### CHALLENGE
Nothing may be dropped or altered: reproduce all the data.

### DATASET SECTION
_____

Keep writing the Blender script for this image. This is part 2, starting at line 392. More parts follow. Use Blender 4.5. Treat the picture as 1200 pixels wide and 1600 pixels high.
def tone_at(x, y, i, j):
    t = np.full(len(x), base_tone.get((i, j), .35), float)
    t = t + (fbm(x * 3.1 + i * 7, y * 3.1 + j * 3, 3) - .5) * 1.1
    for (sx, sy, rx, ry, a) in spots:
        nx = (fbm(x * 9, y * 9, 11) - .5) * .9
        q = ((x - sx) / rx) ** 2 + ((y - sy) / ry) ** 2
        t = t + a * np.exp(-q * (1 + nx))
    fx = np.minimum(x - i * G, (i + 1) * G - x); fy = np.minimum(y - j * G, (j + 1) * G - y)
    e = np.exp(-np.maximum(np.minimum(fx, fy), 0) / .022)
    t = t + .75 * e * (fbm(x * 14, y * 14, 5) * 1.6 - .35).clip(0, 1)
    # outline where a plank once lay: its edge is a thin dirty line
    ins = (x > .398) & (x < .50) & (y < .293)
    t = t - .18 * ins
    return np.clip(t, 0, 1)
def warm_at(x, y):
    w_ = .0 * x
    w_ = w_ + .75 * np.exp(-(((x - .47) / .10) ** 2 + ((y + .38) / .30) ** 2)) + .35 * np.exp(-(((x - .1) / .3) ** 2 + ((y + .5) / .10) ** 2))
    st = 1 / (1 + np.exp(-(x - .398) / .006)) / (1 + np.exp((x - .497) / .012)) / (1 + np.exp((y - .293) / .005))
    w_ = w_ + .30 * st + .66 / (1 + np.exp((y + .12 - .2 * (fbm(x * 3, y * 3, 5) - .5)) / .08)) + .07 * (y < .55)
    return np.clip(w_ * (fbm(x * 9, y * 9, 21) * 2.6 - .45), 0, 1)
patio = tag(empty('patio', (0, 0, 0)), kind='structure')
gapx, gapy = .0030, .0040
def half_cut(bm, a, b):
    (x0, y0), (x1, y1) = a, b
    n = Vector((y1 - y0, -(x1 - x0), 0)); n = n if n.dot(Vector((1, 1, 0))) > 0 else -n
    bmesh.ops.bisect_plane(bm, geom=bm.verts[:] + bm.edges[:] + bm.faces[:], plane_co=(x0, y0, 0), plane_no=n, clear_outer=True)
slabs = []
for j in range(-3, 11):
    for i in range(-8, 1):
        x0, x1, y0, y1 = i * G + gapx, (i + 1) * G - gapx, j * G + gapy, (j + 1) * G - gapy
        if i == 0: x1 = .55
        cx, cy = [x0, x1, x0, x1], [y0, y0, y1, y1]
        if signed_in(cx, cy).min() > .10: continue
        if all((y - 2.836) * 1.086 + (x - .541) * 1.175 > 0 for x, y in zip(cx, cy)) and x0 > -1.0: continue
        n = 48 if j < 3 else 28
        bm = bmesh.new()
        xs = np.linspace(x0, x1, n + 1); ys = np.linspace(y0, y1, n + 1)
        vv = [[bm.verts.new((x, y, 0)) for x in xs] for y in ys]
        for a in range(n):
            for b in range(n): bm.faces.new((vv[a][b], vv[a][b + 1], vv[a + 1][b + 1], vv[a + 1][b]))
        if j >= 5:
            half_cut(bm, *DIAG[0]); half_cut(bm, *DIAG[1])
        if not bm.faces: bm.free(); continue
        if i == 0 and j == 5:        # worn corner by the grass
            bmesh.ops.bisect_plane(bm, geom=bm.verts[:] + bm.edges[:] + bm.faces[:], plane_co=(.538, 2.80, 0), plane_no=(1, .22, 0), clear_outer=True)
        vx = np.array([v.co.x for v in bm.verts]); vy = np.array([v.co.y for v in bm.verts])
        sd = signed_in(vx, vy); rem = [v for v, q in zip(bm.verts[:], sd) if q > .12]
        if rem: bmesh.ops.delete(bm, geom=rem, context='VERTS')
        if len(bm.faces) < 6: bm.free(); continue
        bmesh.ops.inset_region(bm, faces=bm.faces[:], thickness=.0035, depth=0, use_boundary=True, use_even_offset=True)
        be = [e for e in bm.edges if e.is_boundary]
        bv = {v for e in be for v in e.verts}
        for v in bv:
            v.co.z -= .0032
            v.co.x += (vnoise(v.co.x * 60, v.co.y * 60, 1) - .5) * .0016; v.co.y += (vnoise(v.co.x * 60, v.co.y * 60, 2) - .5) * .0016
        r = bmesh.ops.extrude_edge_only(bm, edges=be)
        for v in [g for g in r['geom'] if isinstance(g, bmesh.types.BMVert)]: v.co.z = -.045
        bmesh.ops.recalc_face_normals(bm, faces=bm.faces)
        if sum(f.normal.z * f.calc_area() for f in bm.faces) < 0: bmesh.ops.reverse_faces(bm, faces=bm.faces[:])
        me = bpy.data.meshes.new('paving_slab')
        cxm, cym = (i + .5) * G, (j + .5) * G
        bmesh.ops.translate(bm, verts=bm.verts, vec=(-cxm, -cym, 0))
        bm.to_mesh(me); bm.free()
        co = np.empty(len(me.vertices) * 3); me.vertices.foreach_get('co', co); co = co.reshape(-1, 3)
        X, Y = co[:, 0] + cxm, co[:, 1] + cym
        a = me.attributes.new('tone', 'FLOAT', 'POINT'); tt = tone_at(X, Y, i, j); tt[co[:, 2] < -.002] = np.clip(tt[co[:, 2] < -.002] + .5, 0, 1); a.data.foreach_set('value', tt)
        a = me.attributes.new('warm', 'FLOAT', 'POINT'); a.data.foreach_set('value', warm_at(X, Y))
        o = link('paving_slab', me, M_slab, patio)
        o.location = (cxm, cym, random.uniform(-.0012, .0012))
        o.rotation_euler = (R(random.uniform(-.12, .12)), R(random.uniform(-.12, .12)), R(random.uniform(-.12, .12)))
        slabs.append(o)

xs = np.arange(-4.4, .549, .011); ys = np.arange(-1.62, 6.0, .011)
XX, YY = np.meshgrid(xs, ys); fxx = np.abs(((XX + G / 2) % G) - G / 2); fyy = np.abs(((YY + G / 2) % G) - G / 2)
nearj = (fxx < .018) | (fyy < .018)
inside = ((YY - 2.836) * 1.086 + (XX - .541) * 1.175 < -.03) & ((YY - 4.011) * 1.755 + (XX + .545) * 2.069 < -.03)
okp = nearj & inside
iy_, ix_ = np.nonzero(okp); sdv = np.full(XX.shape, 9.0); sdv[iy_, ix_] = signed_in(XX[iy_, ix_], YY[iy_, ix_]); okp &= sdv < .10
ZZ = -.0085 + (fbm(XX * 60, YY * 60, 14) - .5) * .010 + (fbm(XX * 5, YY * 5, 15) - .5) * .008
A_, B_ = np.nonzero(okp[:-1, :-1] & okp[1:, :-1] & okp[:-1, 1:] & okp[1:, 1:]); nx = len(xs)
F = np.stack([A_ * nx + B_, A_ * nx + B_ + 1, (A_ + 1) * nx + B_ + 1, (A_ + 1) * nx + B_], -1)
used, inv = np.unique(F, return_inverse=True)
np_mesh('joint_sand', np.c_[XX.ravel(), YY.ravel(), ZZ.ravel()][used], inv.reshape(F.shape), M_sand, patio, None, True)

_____

### OUTPUT BELOW
Keep writing the Blender script for this image. This is part 2, starting at line 392. More parts follow. Use Blender 4.5. Treat the picture as 1200 pixels wide and 1600 pixels high.
def tone_at(x, y, i, j):
    t = np.full(len(x), base_tone.get((i, j), .35), float)
    t = t + (fbm(x * 3.1 + i * 7, y * 3.1 + j * 3, 3) - .5) * 1.1
    for (sx, sy, rx, ry, a) in spots:
        nx = (fbm(x * 9, y * 9, 11) - .5) * .9
        q = ((x - sx) / rx) ** 2 + ((y - sy) / ry) ** 2
        t = t + a * np.exp(-q * (1 + nx))
    fx = np.minimum(x - i * G, (i + 1) * G - x); fy = np.minimum(y - j * G, (j + 1) * G - y)
    e = np.exp(-np.maximum(np.minimum(fx, fy), 0) / .022)
    t = t + .75 * e * (fbm(x * 14, y * 14, 5) * 1.6 - .35).clip(0, 1)
    # outline where a plank once lay: its edge is a thin dirty line
    ins = (x > .398) & (x < .50) & (y < .293)
    t = t - .18 * ins
    return np.clip(t, 0, 1)
def warm_at(x, y):
    w_ = .0 * x
    w_ = w_ + .75 * np.exp(-(((x - .47) / .10) ** 2 + ((y + .38) / .30) ** 2)) + .35 * np.exp(-(((x - .1) / .3) ** 2 + ((y + .5) / .10) ** 2))
    st = 1 / (1 + np.exp(-(x - .398) / .006)) / (1 + np.exp((x - .497) / .012)) / (1 + np.exp((y - .293) / .005))
    w_ = w_ + .30 * st + .66 / (1 + np.exp((y + .12 - .2 * (fbm(x * 3, y * 3, 5) - .5)) / .08)) + .07 * (y < .55)
    return np.clip(w_ * (fbm(x * 9, y * 9, 21) * 2.6 - .45), 0, 1)
patio = tag(empty('patio', (0, 0, 0)), kind='structure')
gapx, gapy = .0030, .0040
def half_cut(bm, a, b):
    (x0, y0), (x1, y1) = a, b
    n = Vector((y1 - y0, -(x1 - x0), 0)); n = n if n.dot(Vector((1, 1, 0))) > 0 else -n
    bmesh.ops.bisect_plane(bm, geom=bm.verts[:] + bm.edges[:] + bm.faces[:], plane_co=(x0, y0, 0), plane_no=n, clear_outer=True)
slabs = []
for j in range(-3, 11):
    for i in range(-8, 1):
        x0, x1, y0, y1 = i * G + gapx, (i + 1) * G - gapx, j * G + gapy, (j + 1) * G - gapy
        if i == 0: x1 = .55
        cx, cy = [x0, x1, x0, x1], [y0, y0, y1, y1]
        if signed_in(cx, cy).min() > .10: continue
        if all((y - 2.836) * 1.086 + (x - .541) * 1.175 > 0 for x, y in zip(cx, cy)) and x0 > -1.0: continue
        n = 48 if j < 3 else 28
        bm = bmesh.new()
        xs = np.linspace(x0, x1, n + 1); ys = np.linspace(y0, y1, n + 1)
        vv = [[bm.verts.new((x, y, 0)) for x in xs] for y in ys]
        for a in range(n):
            for b in range(n): bm.faces.new((vv[a][b], vv[a][b + 1], vv[a + 1][b + 1], vv[a + 1][b]))
        if j >= 5:
            half_cut(bm, *DIAG[0]); half_cut(bm, *DIAG[1])
        if not bm.faces: bm.free(); continue
        if i == 0 and j == 5:        # worn corner by the grass
            bmesh.ops.bisect_plane(bm, geom=bm.verts[:] + bm.edges[:] + bm.faces[:], plane_co=(.538, 2.80, 0), plane_no=(1, .22, 0), clear_outer=True)
        vx = np.array([v.co.x for v in bm.verts]); vy = np.array([v.co.y for v in bm.verts])
        sd = signed_in(vx, vy); rem = [v for v, q in zip(bm.verts[:], sd) if q > .12]
        if rem: bmesh.ops.delete(bm, geom=rem, context='VERTS')
        if len(bm.faces) < 6: bm.free(); continue
        bmesh.ops.inset_region(bm, faces=bm.faces[:], thickness=.0035, depth=0, use_boundary=True, use_even_offset=True)
        be = [e for e in bm.edges if e.is_boundary]
        bv = {v for e in be for v in e.verts}
        for v in bv:
            v.co.z -= .0032
            v.co.x += (vnoise(v.co.x * 60, v.co.y * 60, 1) - .5) * .0016; v.co.y += (vnoise(v.co.x * 60, v.co.y * 60, 2) - .5) * .0016
        r = bmesh.ops.extrude_edge_only(bm, edges=be)
        for v in [g for g in r['geom'] if isinstance(g, bmesh.types.BMVert)]: v.co.z = -.045
        bmesh.ops.recalc_face_normals(bm, faces=bm.faces)
        if sum(f.normal.z * f.calc_area() for f in bm.faces) < 0: bmesh.ops.reverse_faces(bm, faces=bm.faces[:])
        me = bpy.data.meshes.new('paving_slab')
        cxm, cym = (i + .5) * G, (j + .5) * G
        bmesh.ops.translate(bm, verts=bm.verts, vec=(-cxm, -cym, 0))
        bm.to_mesh(me); bm.free()
        co = np.empty(len(me.vertices) * 3); me.vertices.foreach_get('co', co); co = co.reshape(-1, 3)
        X, Y = co[:, 0] + cxm, co[:, 1] + cym
        a = me.attributes.new('tone', 'FLOAT', 'POINT'); tt = tone_at(X, Y, i, j); tt[co[:, 2] < -.002] = np.clip(tt[co[:, 2] < -.002] + .5, 0, 1); a.data.foreach_set('value', tt)
        a = me.attributes.new('warm', 'FLOAT', 'POINT'); a.data.foreach_set('value', warm_at(X, Y))
        o = link('paving_slab', me, M_slab, patio)
        o.location = (cxm, cym, random.uniform(-.0012, .0012))
        o.rotation_euler = (R(random.uniform(-.12, .12)), R(random.uniform(-.12, .12)), R(random.uniform(-.12, .12)))
        slabs.append(o)

xs = np.arange(-4.4, .549, .011); ys = np.arange(-1.62, 6.0, .011)
XX, YY = np.meshgrid(xs, ys); fxx = np.abs(((XX + G / 2) % G) - G / 2); fyy = np.abs(((YY + G / 2) % G) - G / 2)
nearj = (fxx < .018) | (fyy < .018)
inside = ((YY - 2.836) * 1.086 + (XX - .541) * 1.175 < -.03) & ((YY - 4.011) * 1.755 + (XX + .545) * 2.069 < -.03)
okp = nearj & inside
iy_, ix_ = np.nonzero(okp); sdv = np.full(XX.shape, 9.0); sdv[iy_, ix_] = signed_in(XX[iy_, ix_], YY[iy_, ix_]); okp &= sdv < .10
ZZ = -.0085 + (fbm(XX * 60, YY * 60, 14) - .5) * .010 + (fbm(XX * 5, YY * 5, 15) - .5) * .008
A_, B_ = np.nonzero(okp[:-1, :-1] & okp[1:, :-1] & okp[:-1, 1:] & okp[1:, 1:]); nx = len(xs)
F = np.stack([A_ * nx + B_, A_ * nx + B_ + 1, (A_ + 1) * nx + B_ + 1, (A_ + 1) * nx + B_], -1)
used, inv = np.unique(F, return_inverse=True)
np_mesh('joint_sand', np.c_[XX.ravel(), YY.ravel(), ZZ.ravel()][used], inv.reshape(F.shape), M_sand, patio, None, True)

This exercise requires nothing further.